Varun Beverages Limited (NSE:VBL), PepsiCo’s second-largest global bottling partner, has announced its entry into the alcoholic beverages space, marking a major diversification move beyond its core soft drink portfolio. The company’s board has approved the inclusion of the alcohol business in its Memorandum of Association, paving the way for the manufacture and distribution of beer, wine, and other spirits both in India and overseas.
Diversification into Alcoholic Beverages
VBL said certain African subsidiaries will test market Carlsberg beer under an exclusive distribution agreement with Carlsberg Breweries A/S. The company also plans to establish a wholly owned subsidiary in Kenya to handle beverage manufacturing and sales operations across the region.
“The move reflects our continued commitment to broadening our product base and strengthening our presence across key growth markets,” said Ravi Jaipuria, Chairman of Varun Beverages. “We see a strong opportunity in the growing popularity of ready-to-drink (RTD) and alcoholic beverages globally.”
The step marks VBL’s first foray into the alcohol segment — a category outside its traditional PepsiCo franchise, which includes brands such as Pepsi, Mountain Dew, Mirinda, Slice, and Aquafina.
Steady Q3 Performance Despite Weather Impact
For the quarter ended September 2025, VBL reported a net profit of ₹745 crore, up 18.5% year-on-year, driven by lower finance costs and strong international performance.
Revenue from operations grew 1.9% YoY to ₹4,897 crore, while EBITDA stood at ₹1,146 crore, translating to a margin of 23.4%.

Consolidated sales
Consolidated sales volumes rose 2.4% during the quarter to 273.8 million cases, with international markets — led by South Africa — growing 9%, offsetting subdued domestic demand caused by extended monsoon conditions.

Technical Summary

Varun Beverages Ltd. (NSE: VBL) is trading around ₹471.30, down 0.73%. The stock is hovering near the 51-day EMA at ₹467.51, indicating a potential support zone.
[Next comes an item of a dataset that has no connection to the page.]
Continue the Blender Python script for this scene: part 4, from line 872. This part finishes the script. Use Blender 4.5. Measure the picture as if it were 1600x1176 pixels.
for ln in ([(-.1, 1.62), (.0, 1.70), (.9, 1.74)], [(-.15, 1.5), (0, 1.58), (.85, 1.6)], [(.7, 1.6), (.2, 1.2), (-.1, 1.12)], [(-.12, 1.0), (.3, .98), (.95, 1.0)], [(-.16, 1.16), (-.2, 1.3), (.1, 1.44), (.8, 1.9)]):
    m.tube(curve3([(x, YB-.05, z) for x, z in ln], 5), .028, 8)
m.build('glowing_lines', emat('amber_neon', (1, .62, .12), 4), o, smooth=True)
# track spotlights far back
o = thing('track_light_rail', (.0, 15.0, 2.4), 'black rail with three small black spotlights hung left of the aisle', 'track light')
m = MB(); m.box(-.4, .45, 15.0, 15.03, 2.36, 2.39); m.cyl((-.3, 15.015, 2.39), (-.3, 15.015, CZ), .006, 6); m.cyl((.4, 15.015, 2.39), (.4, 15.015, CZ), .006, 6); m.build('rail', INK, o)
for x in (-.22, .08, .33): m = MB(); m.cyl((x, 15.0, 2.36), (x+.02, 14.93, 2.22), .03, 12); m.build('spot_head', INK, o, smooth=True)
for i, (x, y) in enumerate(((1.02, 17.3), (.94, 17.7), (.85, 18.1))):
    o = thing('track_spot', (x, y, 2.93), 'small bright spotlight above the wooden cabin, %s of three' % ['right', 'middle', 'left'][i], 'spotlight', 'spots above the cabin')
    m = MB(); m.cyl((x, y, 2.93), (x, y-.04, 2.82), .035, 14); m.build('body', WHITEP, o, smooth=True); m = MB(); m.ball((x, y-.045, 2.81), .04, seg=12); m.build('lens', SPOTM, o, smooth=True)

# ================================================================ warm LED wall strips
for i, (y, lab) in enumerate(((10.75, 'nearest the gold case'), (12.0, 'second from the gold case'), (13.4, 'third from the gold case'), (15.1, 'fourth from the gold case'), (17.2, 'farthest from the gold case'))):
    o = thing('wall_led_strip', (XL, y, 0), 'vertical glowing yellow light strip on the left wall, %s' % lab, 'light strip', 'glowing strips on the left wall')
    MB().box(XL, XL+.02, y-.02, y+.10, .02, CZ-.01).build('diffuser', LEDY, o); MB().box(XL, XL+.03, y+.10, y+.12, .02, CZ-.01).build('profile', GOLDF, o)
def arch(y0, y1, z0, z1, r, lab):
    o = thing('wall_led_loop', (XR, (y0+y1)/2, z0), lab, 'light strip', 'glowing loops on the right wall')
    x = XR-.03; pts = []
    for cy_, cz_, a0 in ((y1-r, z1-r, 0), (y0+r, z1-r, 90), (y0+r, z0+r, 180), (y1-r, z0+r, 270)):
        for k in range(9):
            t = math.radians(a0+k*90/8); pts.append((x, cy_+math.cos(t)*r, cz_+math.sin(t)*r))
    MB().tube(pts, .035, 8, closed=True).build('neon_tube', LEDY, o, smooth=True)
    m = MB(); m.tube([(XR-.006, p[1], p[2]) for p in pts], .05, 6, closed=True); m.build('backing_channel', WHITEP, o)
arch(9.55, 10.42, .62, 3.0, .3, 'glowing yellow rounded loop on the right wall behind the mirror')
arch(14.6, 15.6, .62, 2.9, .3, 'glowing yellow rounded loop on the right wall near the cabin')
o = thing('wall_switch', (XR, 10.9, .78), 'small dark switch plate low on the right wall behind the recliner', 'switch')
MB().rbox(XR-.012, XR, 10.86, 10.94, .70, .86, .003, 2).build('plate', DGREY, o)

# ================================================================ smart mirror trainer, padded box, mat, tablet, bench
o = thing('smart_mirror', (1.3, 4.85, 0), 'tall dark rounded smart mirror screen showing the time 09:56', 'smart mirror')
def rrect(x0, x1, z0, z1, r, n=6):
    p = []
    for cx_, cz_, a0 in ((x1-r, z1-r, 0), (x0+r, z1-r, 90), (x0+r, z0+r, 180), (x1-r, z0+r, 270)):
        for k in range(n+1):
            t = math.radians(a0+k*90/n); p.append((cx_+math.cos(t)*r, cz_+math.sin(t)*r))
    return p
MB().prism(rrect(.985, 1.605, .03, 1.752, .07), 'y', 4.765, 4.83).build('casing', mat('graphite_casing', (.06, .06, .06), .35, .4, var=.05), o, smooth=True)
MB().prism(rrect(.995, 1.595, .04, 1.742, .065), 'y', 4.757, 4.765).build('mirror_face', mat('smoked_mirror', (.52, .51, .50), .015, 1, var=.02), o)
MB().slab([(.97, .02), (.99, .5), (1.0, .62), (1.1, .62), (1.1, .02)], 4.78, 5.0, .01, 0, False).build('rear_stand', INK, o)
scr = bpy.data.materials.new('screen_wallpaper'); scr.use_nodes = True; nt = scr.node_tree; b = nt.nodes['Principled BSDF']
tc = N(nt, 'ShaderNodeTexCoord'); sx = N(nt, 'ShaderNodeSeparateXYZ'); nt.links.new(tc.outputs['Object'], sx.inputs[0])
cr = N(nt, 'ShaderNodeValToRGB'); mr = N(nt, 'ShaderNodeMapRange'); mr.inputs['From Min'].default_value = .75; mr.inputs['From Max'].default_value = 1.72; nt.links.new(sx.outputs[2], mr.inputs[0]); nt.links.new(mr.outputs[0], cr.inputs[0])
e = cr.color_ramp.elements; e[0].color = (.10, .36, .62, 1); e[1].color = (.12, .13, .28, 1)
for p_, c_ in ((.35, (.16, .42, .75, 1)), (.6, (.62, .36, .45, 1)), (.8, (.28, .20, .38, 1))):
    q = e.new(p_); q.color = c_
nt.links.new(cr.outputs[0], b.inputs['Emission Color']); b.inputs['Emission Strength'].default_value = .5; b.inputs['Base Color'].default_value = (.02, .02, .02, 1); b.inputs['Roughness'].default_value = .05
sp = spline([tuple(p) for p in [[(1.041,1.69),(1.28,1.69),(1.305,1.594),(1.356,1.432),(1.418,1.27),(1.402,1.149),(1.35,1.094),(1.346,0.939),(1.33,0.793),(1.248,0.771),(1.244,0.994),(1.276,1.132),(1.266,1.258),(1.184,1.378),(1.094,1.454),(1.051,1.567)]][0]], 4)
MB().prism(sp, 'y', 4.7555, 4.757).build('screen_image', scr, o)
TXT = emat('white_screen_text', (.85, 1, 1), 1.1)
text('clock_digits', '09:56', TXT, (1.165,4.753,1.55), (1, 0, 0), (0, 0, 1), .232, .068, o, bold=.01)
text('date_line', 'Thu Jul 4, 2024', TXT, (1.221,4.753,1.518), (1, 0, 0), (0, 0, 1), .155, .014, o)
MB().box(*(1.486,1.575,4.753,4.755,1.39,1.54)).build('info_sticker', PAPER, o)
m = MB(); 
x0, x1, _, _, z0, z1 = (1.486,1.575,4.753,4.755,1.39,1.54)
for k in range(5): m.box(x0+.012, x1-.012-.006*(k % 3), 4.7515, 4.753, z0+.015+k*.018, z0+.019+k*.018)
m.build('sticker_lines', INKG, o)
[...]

RSI at 53.69 signals neutral momentum. Price action suggests consolidation after a recent rebound, with immediate support near ₹460 and resistance in the ₹500–₹535 range.

Conclusion
Varun Beverages’ strategic entry into the alcoholic beverages segment marks a significant diversification beyond its core PepsiCo portfolio. Strong Q3 results, expanding international presence, and stable technical indicators position the company for long-term growth, though near-term consolidation may persist as markets assess the new business transition.